- [Set task]
Pictures stay out; everything else in the records below is copied exactly.

- [Material to process]

##########

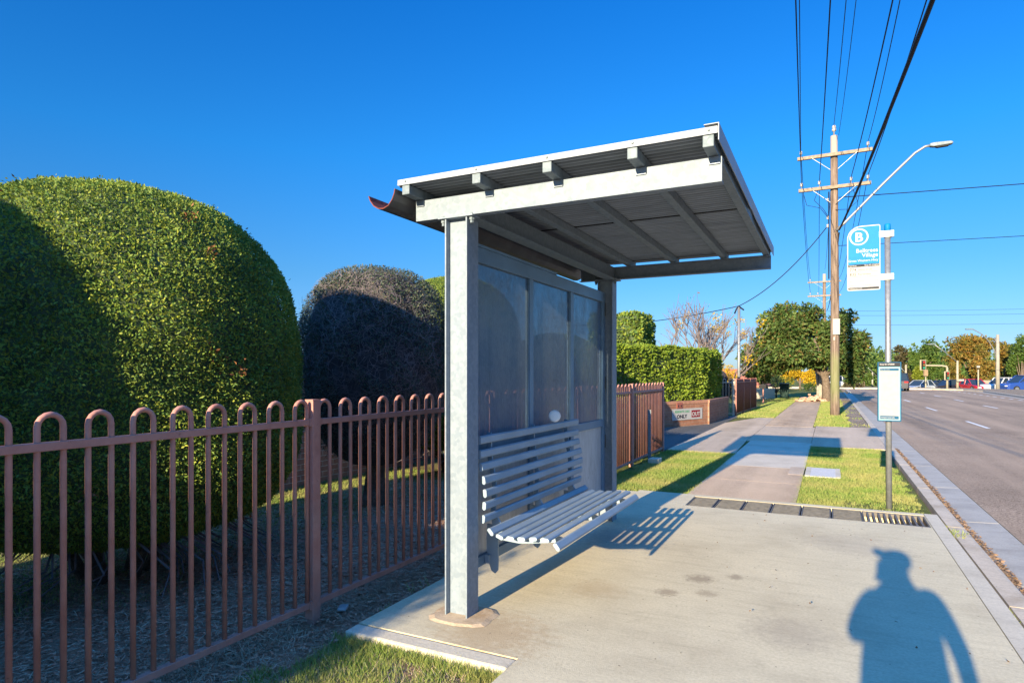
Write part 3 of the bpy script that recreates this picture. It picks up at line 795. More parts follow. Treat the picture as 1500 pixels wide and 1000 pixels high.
# ------------------------------------------------------------------ hoop topped fences
def hoop_fence(name, label, A, Bp, posts, first, zb=-.07, mat=FENCE, pitch=.104, far=False, hoopn=None):
    """A->Bp line; posts and hoops at distances along it"""
    A = Vector((*A, 0)); Bp = Vector((*Bp, 0)); t = (Bp - A).normalized(); L = (Bp - A).length
    T = thing(name, label, 'fence', A)
    def P(d, z): q = A + t * d; return Vector((q.x, q.y, z))
    R = Matrix(((t.y, t.x, 0), (-t.x, t.y, 0), (0, 0, 1)))   # local y along the line
    for d in posts:
        m = M().obox(P(d, .635), (.065, .065, 1.40), R); pst = m.build('post', mat, T, bevel=.003)
        M().obox(P(d, 1.3385), (.067, .067, .007), R).build('cap', mat, pst)
        for z in (.058, 1.20): 
            for sd in (-1, 1):
                q = P(d + sd * .0, z); M().obox(P(d + sd * .040, z), (.052, .014, .05), R).build('rail_bracket', mat, pst)
    for a, b in zip(posts[:-1], posts[1:]):
        for z0, z1 in ((.040, .076), (1.182, 1.218)):
            m = M().obox((P(a + .047, (z0 + z1) / 2) + P(b - .047, (z0 + z1) / 2)) / 2, (.038, b - a - .094, z1 - z0), R); m.build('rail', mat, T, bevel=.003)
        nh = int(round((b - a) / (2 * pitch))) ; st = (b - a) / nh
        for k in range(nh):
            c = a + (k + .5) * st; hw = st / 4
            seg = 3 if far else 8
            pts = [P(c - hw, .06), P(c - hw, 1.28)] + [P(c - hw * math.cos(math.pi * i / seg), 1.28 + hw * 1.05 * math.sin(math.pi * i / seg)) for i in range(1, seg)] + [P(c + hw, 1.28), P(c + hw, .06)]
            M().tube(pts, .0125, 5 if far else 10).build('hoop', mat, T, smooth_=True)
    return T
hoop_fence('hoop_fence', 'salmon pink hoop topped fence running behind the bus shelter', (-2.9, -1.82), (-2.93, 12.36), [.0, 2.4, 4.8, 7.2, 9.6, 12.0, 14.18], 0)
hoop_fence('hoop_fence', 'maroon hoop topped fence beyond the driveway beside the silver pipe', (-3.06, 24.26), (-2.9, 29.6), [0, 1.78, 3.56, 5.34], 0, mat=FENCE_DARK, far=True)
hoop_fence('hoop_fence', 'short fence of bars between brick planter and maroon fence', (-4.6, 24.1), (-3.13, 24.24), [0, 1.47], 0, mat=simple('pale fence paint', (.45, .38, .3), .5), far=True)
# stub post and block beside the fence
t = thing('steel_stake', 'short grey steel stake standing against the fence on the left lawn', 'stake', (-2.80, 10.9, -.03))
M().box(-2.83, -2.822, 10.88, 10.93, -.1, .88).box(-2.822, -2.775, 10.88, 10.888, -.1, .88).build('stake', G_DULL, t)
M().tube([(-2.82, 10.9, .45), (-2.70, 10.86, .43), (-2.72, 10.88, .33), (-2.80, 10.9, .30)], .004, 5).build('wire_loop', G_DULL, t)
tag(M().box(-2.76, -2.58, 10.6, 10.86, -.06, .065).build('concrete_block', PATH, bevel=.01), 'small pale concrete block on the grass at the foot of the stake', 'block')
tag(M().obox((-2.86, 3.2, -.035), (.06, .09, .02), Matrix.Rotation(.5, 3, 'Z')).build('paper_scrap', WHITE, bevel=.008), 'crumpled white scrap lying at the foot of the fence', 'litter')

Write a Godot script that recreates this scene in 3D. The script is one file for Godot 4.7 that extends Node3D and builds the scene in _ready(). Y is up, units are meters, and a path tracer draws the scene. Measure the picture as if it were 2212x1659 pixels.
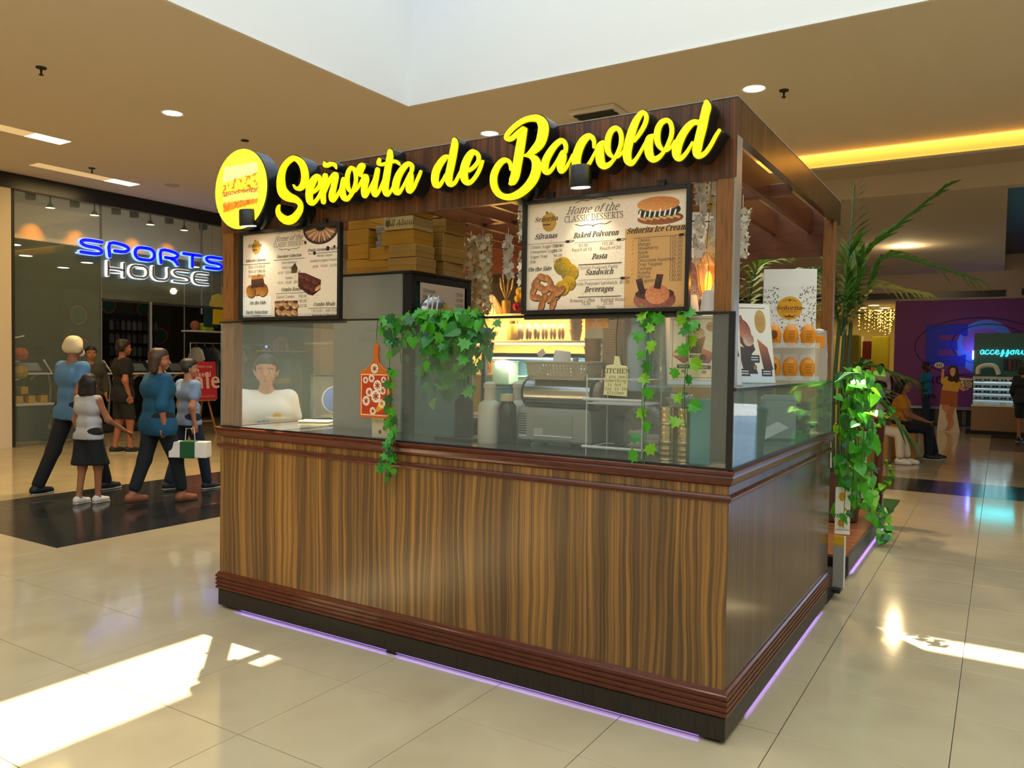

##########

- [Solution to this exercise]
Write part 3 of the bpy script that recreates this picture. It picks up at line 795. More parts follow. Treat the picture as 1500 pixels wide and 1000 pixels high.
# ------------------------------------------------------------------ hoop topped fences
def hoop_fence(name, label, A, Bp, posts, first, zb=-.07, mat=FENCE, pitch=.104, far=False, hoopn=None):
    """A->Bp line; posts and hoops at distances along it"""
    A = Vector((*A, 0)); Bp = Vector((*Bp, 0)); t = (Bp - A).normalized(); L = (Bp - A).length
    T = thing(name, label, 'fence', A)
    def P(d, z): q = A + t * d; return Vector((q.x, q.y, z))
    R = Matrix(((t.y, t.x, 0), (-t.x, t.y, 0), (0, 0, 1)))   # local y along the line
    for d in posts:
        m = M().obox(P(d, .635), (.065, .065, 1.40), R); pst = m.build('post', mat, T, bevel=.003)
        M().obox(P(d, 1.3385), (.067, .067, .007), R).build('cap', mat, pst)
        for z in (.058, 1.20): 
            for sd in (-1, 1):
                q = P(d + sd * .0, z); M().obox(P(d + sd * .040, z), (.052, .014, .05), R).build('rail_bracket', mat, pst)
    for a, b in zip(posts[:-1], posts[1:]):
        for z0, z1 in ((.040, .076), (1.182, 1.218)):
            m = M().obox((P(a + .047, (z0 + z1) / 2) + P(b - .047, (z0 + z1) / 2)) / 2, (.038, b - a - .094, z1 - z0), R); m.build('rail', mat, T, bevel=.003)
        nh = int(round((b - a) / (2 * pitch))) ; st = (b - a) / nh
        for k in range(nh):
            c = a + (k + .5) * st; hw = st / 4
            seg = 3 if far else 8
            pts = [P(c - hw, .06), P(c - hw, 1.28)] + [P(c - hw * math.cos(math.pi * i / seg), 1.28 + hw * 1.05 * math.sin(math.pi * i / seg)) for i in range(1, seg)] + [P(c + hw, 1.28), P(c + hw, .06)]
            M().tube(pts, .0125, 5 if far else 10).build('hoop', mat, T, smooth_=True)
    return T
hoop_fence('hoop_fence', 'salmon pink hoop topped fence running behind the bus shelter', (-2.9, -1.82), (-2.93, 12.36), [.0, 2.4, 4.8, 7.2, 9.6, 12.0, 14.18], 0)
hoop_fence('hoop_fence', 'maroon hoop topped fence beyond the driveway beside the silver pipe', (-3.06, 24.26), (-2.9, 29.6), [0, 1.78, 3.56, 5.34], 0, mat=FENCE_DARK, far=True)
hoop_fence('hoop_fence', 'short fence of bars between brick planter and maroon fence', (-4.6, 24.1), (-3.13, 24.24), [0, 1.47], 0, mat=simple('pale fence paint', (.45, .38, .3), .5), far=True)
# stub post and block beside the fence
t = thing('steel_stake', 'short grey steel stake standing against the fence on the left lawn', 'stake', (-2.80, 10.9, -.03))
M().box(-2.83, -2.822, 10.88, 10.93, -.1, .88).box(-2.822, -2.775, 10.88, 10.888, -.1, .88).build('stake', G_DULL, t)
M().tube([(-2.82, 10.9, .45), (-2.70, 10.86, .43), (-2.72, 10.88, .33), (-2.80, 10.9, .30)], .004, 5).build('wire_loop', G_DULL, t)
tag(M().box(-2.76, -2.58, 10.6, 10.86, -.06, .065).build('concrete_block', PATH, bevel=.01), 'small pale concrete block on the grass at the foot of the stake', 'block')
tag(M().obox((-2.86, 3.2, -.035), (.06, .09, .02), Matrix.Rotation(.5, 3, 'Z')).build('paper_scrap', WHITE, bevel=.008), 'crumpled white scrap lying at the foot of the fence', 'litter')

Write a Godot script that recreates this scene in 3D. The script is one file for Godot 4.7 that extends Node3D and builds the scene in _ready(). Y is up, units are meters, and a path tracer draws the scene. Measure the picture as if it were 2212x1659 pixels.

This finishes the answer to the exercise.